A União Europeia, alérgica a
refugiados, tornou-se um vasto e repugnante mecanismo para dar largas à
xenofobia.
A União Europeia financia campos
de concentração na Líbia para impedir que refugiados embarquem para a Europa;
paga a polícias marítimas para travarem as embarcações precárias que conseguem
fazer-se ao mar – depois de os passageiros terem sido espoliados de todos os
seus bens pelas máfias de tráfico humano.
A União Europeia prometeu pagar
três mil milhões de euros anuais à Turquia para fechar as suas fronteiras
europeias, de modo a impedir a passagem de refugiados. O embaraço em Bruxelas
agora é grande porque Ancara vai deixar de cumprir o «acordo» – usando as zonas
fronteiriças como instrumentos de chantagem.
Na União Europeia erguem-se
muros, alinham-se cercas, escavam-se valas para caçar refugiados.
Em tempos, quando o mussoliniano
Salvini ainda nem sequer era um projecto para governar Itália, um alto
responsável do Frontex, a «polícia marítima» da União Europeia, explicou que
não era missão da organização recolher refugiados náufragos – e que só o fazia
por ser uma imposição do direito marítimo.
É difícil expor melhor o
humanismo do estado de espírito da União Europeia em relação a quem pretende
apenas sobreviver, se possível com dignidade.
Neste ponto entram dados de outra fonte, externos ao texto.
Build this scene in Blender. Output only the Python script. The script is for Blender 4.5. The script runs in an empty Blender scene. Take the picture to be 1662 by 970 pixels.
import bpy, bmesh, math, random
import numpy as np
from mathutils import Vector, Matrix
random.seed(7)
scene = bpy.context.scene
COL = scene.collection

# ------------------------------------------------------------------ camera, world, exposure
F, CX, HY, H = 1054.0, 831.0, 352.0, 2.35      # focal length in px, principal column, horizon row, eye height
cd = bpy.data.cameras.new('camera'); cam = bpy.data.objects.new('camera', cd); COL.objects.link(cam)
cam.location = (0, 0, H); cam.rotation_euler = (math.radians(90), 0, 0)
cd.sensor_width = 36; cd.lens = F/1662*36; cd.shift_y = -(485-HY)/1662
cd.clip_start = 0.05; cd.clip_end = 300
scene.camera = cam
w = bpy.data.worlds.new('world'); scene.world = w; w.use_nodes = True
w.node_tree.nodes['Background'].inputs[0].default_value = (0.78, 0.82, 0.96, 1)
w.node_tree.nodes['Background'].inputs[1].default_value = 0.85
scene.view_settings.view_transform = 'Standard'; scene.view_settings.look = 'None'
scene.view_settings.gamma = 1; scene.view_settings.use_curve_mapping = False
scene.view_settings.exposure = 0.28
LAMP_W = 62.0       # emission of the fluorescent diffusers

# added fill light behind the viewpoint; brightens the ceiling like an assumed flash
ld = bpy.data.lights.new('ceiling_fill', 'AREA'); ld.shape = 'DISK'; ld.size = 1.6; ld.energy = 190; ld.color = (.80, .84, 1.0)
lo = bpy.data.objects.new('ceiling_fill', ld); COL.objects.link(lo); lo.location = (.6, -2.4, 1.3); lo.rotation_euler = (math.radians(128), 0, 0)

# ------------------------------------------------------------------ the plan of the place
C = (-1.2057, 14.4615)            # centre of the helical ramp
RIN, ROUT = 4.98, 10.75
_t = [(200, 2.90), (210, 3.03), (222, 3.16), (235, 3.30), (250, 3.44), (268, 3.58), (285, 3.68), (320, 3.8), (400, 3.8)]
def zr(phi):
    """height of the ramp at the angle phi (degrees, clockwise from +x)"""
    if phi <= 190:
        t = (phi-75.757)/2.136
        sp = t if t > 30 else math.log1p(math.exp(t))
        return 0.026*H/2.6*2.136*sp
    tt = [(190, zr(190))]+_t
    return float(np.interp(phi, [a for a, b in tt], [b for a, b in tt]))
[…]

Imagem: Desde a intervenção da NATO na Líbia, um Estado que acolhia imigrantes, o país
norte-africano, controlado por milícias, passou a ser uma das principais rotas
de passagem de migrantes e refugiados com destino à Europa Créditos/
ladomenicasettimanale.it
Nota: 1. O
governo espanhol do socialista Pedro Sanchéz ameaçou a catalã Open Arms, no
passado mês de Julho, com multas que poderiam ir até 900 mil euros, caso
voltasse a tentar resgatar migrantes ao largo da Líbia. «Se temos que
decidir entre ser cúmplices no assassinato de pessoas ou ser multados, a nossa
decisão é muito clara, (...) preferimos ficar presos em vez de ser cúmplices»,
respondeu Anabel Montes, a chefe de missão da ONG. Europa Press, 3 de Julho de 2019. Sobre o comportamento do governo de
Sanchéz escreve Gabriel Beceiro, no galego Ollaparo, a
21 de Agosto de 2019, ser contra o Código Penal espanhol e contra a
Convenção Internacional do direito marítimo.